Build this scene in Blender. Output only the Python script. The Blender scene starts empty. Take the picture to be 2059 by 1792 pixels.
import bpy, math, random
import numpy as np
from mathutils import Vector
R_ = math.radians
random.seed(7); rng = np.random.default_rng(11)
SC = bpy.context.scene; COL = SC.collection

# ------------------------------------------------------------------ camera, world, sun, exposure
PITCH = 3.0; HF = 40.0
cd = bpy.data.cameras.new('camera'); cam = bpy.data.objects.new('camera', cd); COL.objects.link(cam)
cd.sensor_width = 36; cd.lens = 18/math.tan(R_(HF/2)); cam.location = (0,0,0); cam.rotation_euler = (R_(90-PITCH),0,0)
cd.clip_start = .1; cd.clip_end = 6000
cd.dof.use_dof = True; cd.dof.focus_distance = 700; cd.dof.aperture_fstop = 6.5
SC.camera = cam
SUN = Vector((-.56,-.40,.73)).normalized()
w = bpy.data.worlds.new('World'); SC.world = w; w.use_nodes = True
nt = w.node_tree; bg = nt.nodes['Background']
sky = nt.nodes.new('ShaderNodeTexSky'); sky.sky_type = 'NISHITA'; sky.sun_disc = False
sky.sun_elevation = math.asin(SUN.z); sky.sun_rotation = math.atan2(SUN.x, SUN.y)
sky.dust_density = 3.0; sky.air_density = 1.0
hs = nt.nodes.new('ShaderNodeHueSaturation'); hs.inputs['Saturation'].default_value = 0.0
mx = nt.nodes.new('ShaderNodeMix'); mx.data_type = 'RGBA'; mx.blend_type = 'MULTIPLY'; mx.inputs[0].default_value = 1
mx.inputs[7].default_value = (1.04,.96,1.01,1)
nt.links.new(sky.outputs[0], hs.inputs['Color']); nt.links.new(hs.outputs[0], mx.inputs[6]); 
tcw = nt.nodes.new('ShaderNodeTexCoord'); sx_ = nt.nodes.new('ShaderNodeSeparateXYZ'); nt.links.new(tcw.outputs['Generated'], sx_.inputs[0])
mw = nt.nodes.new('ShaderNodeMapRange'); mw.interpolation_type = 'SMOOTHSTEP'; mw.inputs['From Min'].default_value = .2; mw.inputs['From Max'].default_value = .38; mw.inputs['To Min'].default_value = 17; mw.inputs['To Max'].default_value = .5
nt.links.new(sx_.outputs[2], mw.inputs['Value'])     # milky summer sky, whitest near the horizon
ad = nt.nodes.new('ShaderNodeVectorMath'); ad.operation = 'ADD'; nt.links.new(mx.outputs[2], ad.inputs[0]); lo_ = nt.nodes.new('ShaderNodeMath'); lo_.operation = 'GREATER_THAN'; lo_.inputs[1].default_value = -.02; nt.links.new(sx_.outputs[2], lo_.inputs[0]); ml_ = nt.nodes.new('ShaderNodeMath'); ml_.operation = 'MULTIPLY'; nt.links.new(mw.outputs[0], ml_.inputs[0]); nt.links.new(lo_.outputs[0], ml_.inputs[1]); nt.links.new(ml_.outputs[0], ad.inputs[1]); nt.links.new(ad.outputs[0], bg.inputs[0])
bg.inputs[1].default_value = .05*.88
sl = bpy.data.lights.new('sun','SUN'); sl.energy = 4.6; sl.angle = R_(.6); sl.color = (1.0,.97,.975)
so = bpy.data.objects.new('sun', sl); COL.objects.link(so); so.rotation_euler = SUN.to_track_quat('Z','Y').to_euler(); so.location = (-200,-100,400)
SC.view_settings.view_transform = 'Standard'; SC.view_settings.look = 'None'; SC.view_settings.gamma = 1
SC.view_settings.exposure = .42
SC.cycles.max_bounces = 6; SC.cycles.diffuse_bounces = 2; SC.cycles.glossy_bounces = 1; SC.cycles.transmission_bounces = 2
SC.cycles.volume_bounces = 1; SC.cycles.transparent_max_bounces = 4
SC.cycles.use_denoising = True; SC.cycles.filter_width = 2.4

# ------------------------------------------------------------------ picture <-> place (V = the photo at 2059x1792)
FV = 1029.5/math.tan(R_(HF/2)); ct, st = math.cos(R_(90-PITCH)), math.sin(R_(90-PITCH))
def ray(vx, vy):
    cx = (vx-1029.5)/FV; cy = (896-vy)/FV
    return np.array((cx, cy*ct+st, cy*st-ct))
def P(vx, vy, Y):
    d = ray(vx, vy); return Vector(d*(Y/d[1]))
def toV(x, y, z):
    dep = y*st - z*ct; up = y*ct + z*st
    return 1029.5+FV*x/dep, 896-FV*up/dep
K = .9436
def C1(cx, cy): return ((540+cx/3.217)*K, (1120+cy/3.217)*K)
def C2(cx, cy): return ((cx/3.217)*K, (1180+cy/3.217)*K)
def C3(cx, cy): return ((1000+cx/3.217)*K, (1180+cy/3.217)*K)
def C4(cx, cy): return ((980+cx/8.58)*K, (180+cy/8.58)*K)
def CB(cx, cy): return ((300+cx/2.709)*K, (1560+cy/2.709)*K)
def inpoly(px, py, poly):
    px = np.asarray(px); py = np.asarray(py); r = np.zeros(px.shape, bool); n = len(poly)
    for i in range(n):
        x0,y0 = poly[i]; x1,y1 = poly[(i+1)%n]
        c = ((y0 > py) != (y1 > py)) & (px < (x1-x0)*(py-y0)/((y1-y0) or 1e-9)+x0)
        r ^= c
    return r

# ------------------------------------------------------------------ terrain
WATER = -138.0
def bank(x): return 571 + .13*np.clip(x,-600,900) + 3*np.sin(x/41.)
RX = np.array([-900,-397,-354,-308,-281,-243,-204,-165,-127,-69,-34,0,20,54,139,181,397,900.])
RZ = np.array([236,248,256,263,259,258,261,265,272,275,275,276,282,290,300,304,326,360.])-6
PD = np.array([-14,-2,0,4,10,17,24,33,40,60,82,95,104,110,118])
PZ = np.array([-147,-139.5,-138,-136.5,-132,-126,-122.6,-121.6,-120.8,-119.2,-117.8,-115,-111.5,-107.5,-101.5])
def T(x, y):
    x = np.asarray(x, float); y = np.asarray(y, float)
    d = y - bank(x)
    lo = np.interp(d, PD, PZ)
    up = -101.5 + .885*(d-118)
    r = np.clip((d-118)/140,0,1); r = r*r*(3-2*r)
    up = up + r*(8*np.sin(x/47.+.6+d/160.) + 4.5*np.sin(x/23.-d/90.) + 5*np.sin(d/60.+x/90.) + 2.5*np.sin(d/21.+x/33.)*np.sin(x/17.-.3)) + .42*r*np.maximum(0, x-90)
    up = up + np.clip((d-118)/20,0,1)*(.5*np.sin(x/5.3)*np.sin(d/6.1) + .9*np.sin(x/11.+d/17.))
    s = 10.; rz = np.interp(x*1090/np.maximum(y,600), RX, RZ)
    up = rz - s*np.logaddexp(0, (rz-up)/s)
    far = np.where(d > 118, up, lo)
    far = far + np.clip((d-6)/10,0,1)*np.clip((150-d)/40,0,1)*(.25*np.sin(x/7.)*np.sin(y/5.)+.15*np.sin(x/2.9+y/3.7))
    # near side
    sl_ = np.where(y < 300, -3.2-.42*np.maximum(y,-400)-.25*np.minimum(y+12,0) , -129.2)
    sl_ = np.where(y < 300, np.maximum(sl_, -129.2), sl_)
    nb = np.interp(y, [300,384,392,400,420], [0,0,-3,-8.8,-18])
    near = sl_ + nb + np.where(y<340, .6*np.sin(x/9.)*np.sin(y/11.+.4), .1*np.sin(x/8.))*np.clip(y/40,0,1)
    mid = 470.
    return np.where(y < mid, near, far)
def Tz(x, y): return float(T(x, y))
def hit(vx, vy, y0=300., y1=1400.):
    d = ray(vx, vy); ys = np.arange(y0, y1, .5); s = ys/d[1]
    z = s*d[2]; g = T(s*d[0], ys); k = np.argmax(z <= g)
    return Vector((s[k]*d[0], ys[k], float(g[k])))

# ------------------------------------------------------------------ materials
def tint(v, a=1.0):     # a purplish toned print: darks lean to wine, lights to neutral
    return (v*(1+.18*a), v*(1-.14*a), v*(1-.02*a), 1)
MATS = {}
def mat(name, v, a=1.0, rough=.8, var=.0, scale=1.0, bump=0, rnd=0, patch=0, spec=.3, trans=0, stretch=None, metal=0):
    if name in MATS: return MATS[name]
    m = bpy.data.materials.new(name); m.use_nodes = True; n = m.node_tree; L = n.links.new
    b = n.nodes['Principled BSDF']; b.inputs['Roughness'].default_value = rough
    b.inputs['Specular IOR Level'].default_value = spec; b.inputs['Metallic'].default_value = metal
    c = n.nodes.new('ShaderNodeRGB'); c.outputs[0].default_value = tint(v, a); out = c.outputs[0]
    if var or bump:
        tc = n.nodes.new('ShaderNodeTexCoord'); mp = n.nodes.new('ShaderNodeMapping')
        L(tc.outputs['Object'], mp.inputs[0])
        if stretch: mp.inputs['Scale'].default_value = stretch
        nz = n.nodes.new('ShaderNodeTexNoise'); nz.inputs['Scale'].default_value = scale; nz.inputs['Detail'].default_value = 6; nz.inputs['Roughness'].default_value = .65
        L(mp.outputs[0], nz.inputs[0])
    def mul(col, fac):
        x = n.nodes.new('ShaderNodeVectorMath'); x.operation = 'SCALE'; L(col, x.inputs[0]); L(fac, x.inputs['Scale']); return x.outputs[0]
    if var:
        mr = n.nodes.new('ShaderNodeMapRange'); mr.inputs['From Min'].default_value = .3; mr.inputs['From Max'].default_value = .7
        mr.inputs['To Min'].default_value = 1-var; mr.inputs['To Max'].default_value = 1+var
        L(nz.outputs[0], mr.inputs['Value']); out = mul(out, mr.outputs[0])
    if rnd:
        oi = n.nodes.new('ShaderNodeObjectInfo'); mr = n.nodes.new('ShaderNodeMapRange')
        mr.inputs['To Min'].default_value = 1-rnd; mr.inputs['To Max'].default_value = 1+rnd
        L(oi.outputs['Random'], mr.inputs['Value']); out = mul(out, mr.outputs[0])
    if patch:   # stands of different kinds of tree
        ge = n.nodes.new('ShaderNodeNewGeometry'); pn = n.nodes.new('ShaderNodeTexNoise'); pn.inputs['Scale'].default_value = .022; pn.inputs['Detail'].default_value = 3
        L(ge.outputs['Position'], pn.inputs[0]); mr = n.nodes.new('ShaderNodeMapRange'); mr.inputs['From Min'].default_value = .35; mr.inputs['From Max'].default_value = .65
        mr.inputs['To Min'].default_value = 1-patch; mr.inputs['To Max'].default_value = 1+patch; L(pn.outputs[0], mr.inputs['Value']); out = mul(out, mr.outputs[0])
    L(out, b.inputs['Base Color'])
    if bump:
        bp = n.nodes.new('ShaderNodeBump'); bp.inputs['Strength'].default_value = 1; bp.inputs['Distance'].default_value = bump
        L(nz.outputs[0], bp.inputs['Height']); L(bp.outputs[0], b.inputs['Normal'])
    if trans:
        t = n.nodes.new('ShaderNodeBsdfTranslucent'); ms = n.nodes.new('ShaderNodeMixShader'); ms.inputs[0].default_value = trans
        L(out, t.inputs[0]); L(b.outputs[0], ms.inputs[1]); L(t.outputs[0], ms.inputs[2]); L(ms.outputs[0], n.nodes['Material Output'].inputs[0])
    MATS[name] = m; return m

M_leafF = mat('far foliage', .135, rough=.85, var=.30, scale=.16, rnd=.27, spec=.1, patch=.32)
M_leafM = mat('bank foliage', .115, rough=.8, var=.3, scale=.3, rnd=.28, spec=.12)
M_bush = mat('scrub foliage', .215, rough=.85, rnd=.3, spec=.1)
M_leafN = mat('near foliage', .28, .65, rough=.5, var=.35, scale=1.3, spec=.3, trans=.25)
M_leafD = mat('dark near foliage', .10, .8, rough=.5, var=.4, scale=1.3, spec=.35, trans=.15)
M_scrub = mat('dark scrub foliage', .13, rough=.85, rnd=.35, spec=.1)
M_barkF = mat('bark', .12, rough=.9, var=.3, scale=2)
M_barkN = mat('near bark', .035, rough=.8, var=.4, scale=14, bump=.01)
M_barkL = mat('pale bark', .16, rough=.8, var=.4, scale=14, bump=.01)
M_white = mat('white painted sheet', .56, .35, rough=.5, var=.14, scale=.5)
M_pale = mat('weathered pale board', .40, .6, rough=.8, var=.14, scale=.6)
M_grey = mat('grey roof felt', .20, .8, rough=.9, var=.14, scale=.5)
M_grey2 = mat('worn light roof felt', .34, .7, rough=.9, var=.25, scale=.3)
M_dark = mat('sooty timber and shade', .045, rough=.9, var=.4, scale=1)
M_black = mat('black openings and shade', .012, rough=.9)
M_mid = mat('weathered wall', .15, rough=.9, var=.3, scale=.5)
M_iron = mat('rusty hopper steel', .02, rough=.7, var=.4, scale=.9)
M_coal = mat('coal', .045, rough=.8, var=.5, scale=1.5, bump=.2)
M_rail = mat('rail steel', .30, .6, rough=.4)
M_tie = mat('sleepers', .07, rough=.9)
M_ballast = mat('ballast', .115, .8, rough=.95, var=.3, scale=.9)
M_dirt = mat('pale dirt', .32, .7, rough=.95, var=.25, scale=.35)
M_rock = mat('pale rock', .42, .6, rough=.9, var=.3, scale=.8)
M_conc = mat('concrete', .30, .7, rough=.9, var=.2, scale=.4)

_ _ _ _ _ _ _

# Exercise
Return exactly the lines from the beginning of the data above through the one containing "SC = bpy.context.scene; COL = SC.collection", please. Include both end lines and add nothing else.

# Response to the task
Build this scene in Blender. Output only the Python script. The Blender scene starts empty. Take the picture to be 2059 by 1792 pixels.
import bpy, math, random
import numpy as np
from mathutils import Vector
R_ = math.radians
random.seed(7); rng = np.random.default_rng(11)
SC = bpy.context.scene; COL = SC.collection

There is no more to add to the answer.